Matauang.com - Nilai tukar rupiah ambles di hadapan dolar Amerika Serikat (AS) setelah Bank Indonesia (BI) mempertahankan kebijakan suku bunga serta rilis transaksi berjalan dan Neraca Pembayaran Indonesia (NPI) kuartal III-2024.
Melansir dataRefinitiv, pada penutupan Kamis (21/11/2024) rupiah merosot hingga 0,38% berada di level Rp15.920/US$. Sepanjang hari, nilai tukar rupiah berfluktuasi di rentang Rp15.953/US$ hingga Rp15.880/US$.
Melemahnya rupiah hari ini (21/11/2024) sejalan dengan Indeks Dolar AS (DXY) yang ikut menurun tipis hingga 0,04% tepat pukul 15.00 di posisi 106,632.
Pelemahan rupiah hari ini didorong oleh sentimen pasar terkait hasil Rapat Dewan Gubernur (RDG) oleh BI yang kembali menahan suku bunganya pada level 6%.
Keputusan ini disampaikan oleh Gubernur BI, Perry Warjiyo yang bertujuan untuk bisa tetap menjaga inflasi yang terkendali dalam sasaran yang ditetapkan pemerintah 2,5 plus minus 1% pada 2024 dan 2025 serta mendukung pertumbuhan ekonomi yang berkelanjutan.
Perry mengungkapkan fokus kebijakan moneter untuk memperkuat stabilitas nilai tukar rupiah dari dampak semakin tingginya ketidakpastian geopolitik dan perekonomian global dengan perkembangan politik di AS.
"Ke depan BI akan terus perhatikan pergerakan Nilai Tukar Rupiah (NTR) dan prospek inflasi serta perkembangan data dan dinamika kondisi yang berkembang dalam mencermati ruang penurunan suku bunga kebijakan lebih lanjut," ungkapnya.
Selain itu, Gubernur BI Perry Warjiyo juga menyebut pihaknya akan promarket untuk menarik aliran modal asing.
"Penguatan strategi operasi moneter promarket untuk tarik berlanjutnya aliran portofolio asing untuk memperkuat stabilitas nilai tukar rupiah dan efektivitas transmisi kebijakan moneter dengan mengoptimalkan SRBI SVBI dan SUVBI," terang Perry dalam konferensi pers, Rabu (20/11/2024).
Selain itu, pagi tadi (21/11/2024) BI telah merilis data transaksi berjalan untuk kuartal III-2024 yang terpantau kembali mengalami defisit di angka US$2,2 miliar (0,6% dari PDB). Dimana angka ini lebih rendah dibandingkan dengan defisit sebesar US$3,2 miliar (0,9% dari PDB) pada kuartal II-2024.

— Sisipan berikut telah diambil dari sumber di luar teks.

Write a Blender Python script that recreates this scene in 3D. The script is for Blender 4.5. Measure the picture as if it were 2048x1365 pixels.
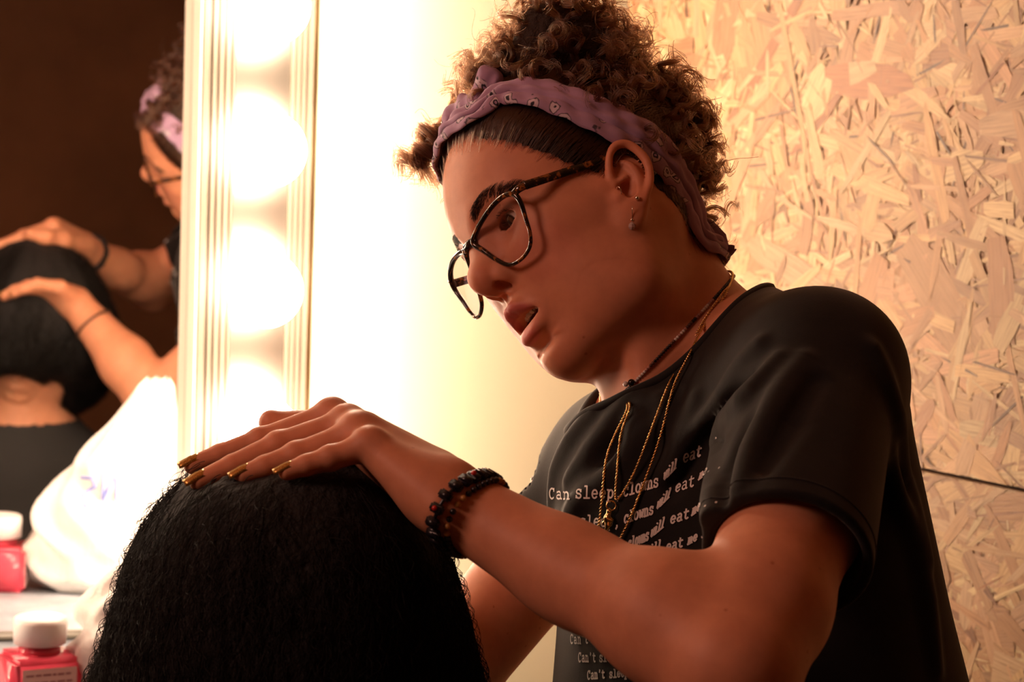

Rilis data ini menunjukkan defisit kuartal keenam secara berturut-turut.
Felix mengatakan dengan defisitnya transaksi berjalan, menjadi pengaruh yang negatif juga bagi rupiah.
"Dari rilis data current account Indonesia yang masih defisit juga berpengaruh negatif pada rupiah," papar Felix.
Defisit transaksi berjalan memberikan dampak yang negatif bagi perekonomian suatu negara.
Sebagai informasi, transaksi berjalan sendiri merupakan gambaran arus uang yang keluar masuk melalui sektor-sektor riil.
Sementara transaksi di sektor riil ini lebih bertahan lama, tidak mudah keluar dan masuk dengan cepat. Berbeda dengan sektor keuangan, seperti saham, di mana investor bisa dalam satu kedipan mata menarik modal dari Indonesia.